• **DATA LINES**
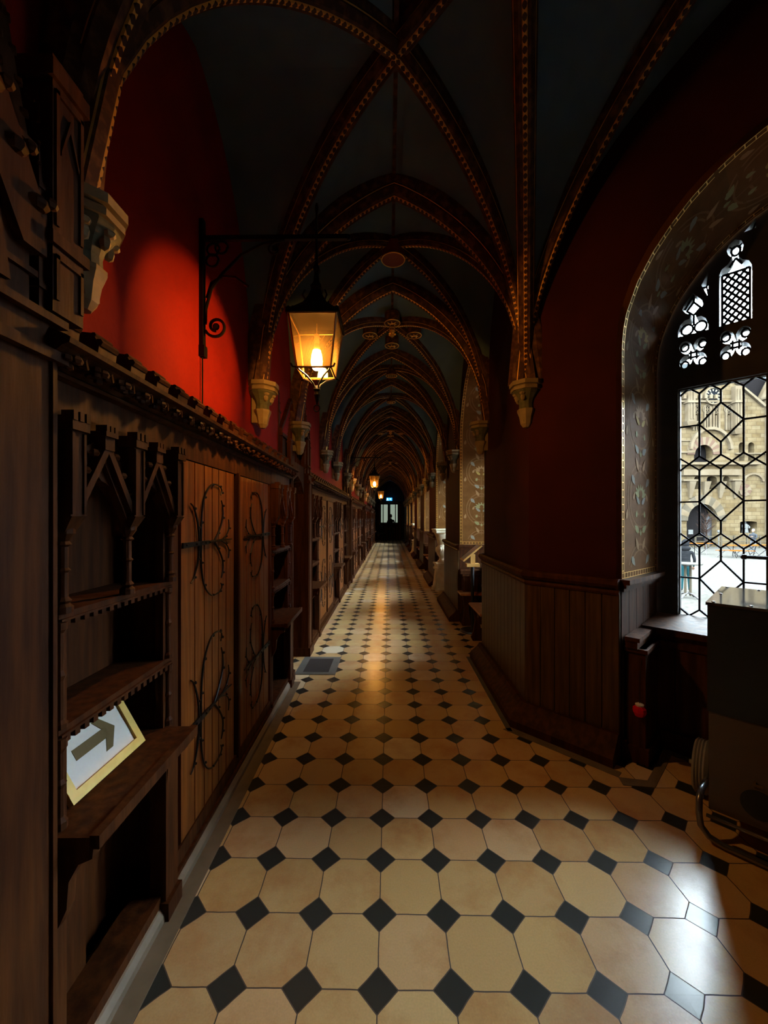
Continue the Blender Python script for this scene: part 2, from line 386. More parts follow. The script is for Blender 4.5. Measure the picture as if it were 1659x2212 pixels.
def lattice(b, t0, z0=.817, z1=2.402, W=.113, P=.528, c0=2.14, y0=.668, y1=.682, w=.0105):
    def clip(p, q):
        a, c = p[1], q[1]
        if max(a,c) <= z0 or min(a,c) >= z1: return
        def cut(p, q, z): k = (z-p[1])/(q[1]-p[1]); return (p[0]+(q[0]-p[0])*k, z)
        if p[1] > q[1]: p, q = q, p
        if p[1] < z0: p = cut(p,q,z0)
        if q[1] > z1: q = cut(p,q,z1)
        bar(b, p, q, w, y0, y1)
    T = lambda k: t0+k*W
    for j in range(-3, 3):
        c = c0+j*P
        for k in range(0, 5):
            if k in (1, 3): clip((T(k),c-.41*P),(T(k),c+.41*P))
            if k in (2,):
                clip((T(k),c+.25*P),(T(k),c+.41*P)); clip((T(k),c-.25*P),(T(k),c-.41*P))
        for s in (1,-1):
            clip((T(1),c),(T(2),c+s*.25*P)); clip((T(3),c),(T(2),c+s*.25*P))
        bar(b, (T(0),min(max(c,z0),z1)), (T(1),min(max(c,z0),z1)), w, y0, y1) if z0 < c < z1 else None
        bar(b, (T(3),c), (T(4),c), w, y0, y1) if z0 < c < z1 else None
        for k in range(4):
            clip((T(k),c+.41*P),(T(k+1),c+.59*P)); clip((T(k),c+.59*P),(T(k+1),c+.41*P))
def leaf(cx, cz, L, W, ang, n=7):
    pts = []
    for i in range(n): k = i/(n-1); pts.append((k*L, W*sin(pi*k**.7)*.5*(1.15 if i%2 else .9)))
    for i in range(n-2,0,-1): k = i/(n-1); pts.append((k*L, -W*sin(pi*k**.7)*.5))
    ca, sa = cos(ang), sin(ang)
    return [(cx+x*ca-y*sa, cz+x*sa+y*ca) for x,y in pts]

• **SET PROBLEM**
All of the material above needs to be restated exactly, with no pictures.

• **RESULT BELOW**
Continue the Blender Python script for this scene: part 2, from line 386. More parts follow. The script is for Blender 4.5. Measure the picture as if it were 1659x2212 pixels.
def lattice(b, t0, z0=.817, z1=2.402, W=.113, P=.528, c0=2.14, y0=.668, y1=.682, w=.0105):
    def clip(p, q):
        a, c = p[1], q[1]
        if max(a,c) <= z0 or min(a,c) >= z1: return
        def cut(p, q, z): k = (z-p[1])/(q[1]-p[1]); return (p[0]+(q[0]-p[0])*k, z)
        if p[1] > q[1]: p, q = q, p
        if p[1] < z0: p = cut(p,q,z0)
        if q[1] > z1: q = cut(p,q,z1)
        bar(b, p, q, w, y0, y1)
    T = lambda k: t0+k*W
    for j in range(-3, 3):
        c = c0+j*P
        for k in range(0, 5):
            if k in (1, 3): clip((T(k),c-.41*P),(T(k),c+.41*P))
            if k in (2,):
                clip((T(k),c+.25*P),(T(k),c+.41*P)); clip((T(k),c-.25*P),(T(k),c-.41*P))
        for s in (1,-1):
            clip((T(1),c),(T(2),c+s*.25*P)); clip((T(3),c),(T(2),c+s*.25*P))
        bar(b, (T(0),min(max(c,z0),z1)), (T(1),min(max(c,z0),z1)), w, y0, y1) if z0 < c < z1 else None
        bar(b, (T(3),c), (T(4),c), w, y0, y1) if z0 < c < z1 else None
        for k in range(4):
            clip((T(k),c+.41*P),(T(k+1),c+.59*P)); clip((T(k),c+.59*P),(T(k+1),c+.41*P))
def leaf(cx, cz, L, W, ang, n=7):
    pts = []
    for i in range(n): k = i/(n-1); pts.append((k*L, W*sin(pi*k**.7)*.5*(1.15 if i%2 else .9)))
    for i in range(n-2,0,-1): k = i/(n-1); pts.append((k*L, -W*sin(pi*k**.7)*.5))
    ca, sa = cos(ang), sin(ang)
    return [(cx+x*ca-y*sa, cz+x*sa+y*ca) for x,y in pts]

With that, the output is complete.